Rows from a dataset
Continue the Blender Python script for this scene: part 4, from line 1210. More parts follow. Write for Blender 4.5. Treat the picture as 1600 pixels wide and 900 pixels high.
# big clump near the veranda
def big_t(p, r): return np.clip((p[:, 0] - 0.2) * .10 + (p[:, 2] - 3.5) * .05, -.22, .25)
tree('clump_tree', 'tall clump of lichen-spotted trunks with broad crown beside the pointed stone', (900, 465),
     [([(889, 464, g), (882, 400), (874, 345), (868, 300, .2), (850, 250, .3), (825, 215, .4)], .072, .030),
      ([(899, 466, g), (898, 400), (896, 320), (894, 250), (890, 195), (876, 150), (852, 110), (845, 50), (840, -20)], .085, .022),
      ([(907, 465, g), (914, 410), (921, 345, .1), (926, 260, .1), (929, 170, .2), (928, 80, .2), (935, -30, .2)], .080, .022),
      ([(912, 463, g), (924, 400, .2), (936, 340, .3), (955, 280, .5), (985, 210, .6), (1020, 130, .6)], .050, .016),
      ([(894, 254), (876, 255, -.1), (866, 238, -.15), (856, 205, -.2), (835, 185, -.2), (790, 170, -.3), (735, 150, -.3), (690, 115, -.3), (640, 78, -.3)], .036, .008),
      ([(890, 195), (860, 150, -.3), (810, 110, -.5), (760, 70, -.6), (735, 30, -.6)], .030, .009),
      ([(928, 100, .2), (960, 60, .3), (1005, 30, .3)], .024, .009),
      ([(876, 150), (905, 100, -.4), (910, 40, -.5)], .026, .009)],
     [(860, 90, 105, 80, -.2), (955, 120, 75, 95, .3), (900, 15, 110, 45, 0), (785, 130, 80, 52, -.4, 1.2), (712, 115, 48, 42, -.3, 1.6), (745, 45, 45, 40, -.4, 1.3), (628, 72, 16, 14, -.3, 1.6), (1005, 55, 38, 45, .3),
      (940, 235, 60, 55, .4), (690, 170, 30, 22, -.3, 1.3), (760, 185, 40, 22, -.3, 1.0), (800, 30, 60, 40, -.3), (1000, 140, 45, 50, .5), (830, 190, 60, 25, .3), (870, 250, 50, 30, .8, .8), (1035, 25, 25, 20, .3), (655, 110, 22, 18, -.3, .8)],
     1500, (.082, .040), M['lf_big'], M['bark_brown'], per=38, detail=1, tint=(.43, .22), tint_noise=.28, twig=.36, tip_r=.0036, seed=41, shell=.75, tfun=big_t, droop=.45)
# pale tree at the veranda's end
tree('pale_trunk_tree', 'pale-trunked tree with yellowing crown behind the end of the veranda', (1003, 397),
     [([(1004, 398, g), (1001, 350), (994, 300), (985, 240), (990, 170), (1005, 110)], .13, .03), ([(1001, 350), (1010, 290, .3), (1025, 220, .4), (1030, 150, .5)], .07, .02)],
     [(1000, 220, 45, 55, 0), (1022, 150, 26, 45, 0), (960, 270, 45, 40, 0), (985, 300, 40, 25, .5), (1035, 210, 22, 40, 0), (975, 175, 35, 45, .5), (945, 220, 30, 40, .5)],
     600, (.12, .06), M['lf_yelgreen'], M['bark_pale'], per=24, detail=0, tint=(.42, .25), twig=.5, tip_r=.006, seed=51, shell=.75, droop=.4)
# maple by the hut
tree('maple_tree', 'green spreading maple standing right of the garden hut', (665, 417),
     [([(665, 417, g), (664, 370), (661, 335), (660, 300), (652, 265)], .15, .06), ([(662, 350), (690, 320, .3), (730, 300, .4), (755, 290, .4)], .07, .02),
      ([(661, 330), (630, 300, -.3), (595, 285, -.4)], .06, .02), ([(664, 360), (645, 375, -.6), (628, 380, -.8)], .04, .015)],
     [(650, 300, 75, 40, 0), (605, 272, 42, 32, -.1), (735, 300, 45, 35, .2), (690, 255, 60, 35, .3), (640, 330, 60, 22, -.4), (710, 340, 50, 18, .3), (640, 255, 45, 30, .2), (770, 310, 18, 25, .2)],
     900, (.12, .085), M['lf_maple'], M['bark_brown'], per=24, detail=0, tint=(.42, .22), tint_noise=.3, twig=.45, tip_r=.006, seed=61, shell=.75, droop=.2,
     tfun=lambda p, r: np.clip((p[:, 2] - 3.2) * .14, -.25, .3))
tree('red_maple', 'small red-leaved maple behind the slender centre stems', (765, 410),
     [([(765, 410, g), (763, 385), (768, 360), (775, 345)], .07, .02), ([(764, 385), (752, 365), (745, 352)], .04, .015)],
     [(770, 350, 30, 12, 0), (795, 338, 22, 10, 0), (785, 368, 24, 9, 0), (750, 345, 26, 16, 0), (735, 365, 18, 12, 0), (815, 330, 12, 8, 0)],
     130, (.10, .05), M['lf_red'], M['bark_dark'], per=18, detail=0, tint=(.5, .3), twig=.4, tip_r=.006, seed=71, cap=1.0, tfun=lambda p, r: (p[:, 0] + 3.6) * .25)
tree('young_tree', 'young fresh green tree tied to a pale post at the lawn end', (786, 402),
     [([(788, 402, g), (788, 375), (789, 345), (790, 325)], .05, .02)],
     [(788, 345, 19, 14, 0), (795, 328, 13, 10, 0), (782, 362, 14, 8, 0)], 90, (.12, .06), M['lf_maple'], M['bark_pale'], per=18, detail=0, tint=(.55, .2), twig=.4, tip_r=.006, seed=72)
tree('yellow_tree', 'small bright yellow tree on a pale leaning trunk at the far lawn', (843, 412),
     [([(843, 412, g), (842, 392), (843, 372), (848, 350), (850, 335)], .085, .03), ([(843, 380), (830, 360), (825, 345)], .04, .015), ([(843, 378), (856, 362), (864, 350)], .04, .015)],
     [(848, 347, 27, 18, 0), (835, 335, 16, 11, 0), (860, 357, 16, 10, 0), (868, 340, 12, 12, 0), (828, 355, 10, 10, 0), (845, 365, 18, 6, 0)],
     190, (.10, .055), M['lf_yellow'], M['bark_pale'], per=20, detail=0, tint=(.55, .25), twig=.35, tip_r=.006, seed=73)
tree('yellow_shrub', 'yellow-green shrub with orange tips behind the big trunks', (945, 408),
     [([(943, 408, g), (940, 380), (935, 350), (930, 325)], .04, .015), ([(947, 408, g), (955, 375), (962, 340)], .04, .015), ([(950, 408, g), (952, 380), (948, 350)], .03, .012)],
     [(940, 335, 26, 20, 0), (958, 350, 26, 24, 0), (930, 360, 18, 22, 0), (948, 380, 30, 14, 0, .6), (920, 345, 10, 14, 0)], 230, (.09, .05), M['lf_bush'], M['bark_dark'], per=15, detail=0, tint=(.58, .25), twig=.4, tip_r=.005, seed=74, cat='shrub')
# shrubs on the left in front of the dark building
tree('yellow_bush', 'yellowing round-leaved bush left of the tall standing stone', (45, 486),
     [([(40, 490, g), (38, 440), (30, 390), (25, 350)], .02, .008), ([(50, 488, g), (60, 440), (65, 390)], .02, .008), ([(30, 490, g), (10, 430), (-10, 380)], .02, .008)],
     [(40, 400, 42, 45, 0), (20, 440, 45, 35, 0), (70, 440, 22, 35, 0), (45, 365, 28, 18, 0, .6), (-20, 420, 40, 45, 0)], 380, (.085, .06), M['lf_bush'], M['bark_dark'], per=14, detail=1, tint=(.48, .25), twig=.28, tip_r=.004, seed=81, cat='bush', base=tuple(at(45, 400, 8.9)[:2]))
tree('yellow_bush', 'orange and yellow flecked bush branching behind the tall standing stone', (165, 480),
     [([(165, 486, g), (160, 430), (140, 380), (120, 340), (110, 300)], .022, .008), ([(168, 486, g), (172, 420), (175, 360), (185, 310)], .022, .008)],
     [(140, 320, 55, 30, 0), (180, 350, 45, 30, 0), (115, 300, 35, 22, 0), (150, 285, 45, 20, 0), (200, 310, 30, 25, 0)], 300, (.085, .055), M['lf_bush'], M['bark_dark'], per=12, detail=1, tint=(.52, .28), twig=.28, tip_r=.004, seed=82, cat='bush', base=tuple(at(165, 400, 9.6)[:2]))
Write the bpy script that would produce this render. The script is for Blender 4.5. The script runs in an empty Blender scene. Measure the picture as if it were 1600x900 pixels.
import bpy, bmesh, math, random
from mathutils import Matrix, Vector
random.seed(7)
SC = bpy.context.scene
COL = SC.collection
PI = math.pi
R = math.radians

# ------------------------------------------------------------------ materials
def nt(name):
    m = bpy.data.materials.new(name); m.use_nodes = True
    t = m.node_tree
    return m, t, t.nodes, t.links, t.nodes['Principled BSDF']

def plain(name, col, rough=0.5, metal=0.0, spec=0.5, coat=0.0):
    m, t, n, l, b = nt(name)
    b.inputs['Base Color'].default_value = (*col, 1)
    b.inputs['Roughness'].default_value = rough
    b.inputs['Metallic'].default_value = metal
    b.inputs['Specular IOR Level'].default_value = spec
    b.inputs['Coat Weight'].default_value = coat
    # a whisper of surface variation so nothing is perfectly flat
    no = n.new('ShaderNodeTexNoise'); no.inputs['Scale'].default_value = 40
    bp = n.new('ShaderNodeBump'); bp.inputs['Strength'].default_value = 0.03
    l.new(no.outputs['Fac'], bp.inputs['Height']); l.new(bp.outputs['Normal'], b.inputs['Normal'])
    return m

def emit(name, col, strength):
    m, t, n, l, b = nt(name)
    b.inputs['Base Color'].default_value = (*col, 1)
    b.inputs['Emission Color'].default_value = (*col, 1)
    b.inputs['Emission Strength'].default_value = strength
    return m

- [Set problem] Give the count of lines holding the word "Write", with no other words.

- [Result for this task] 2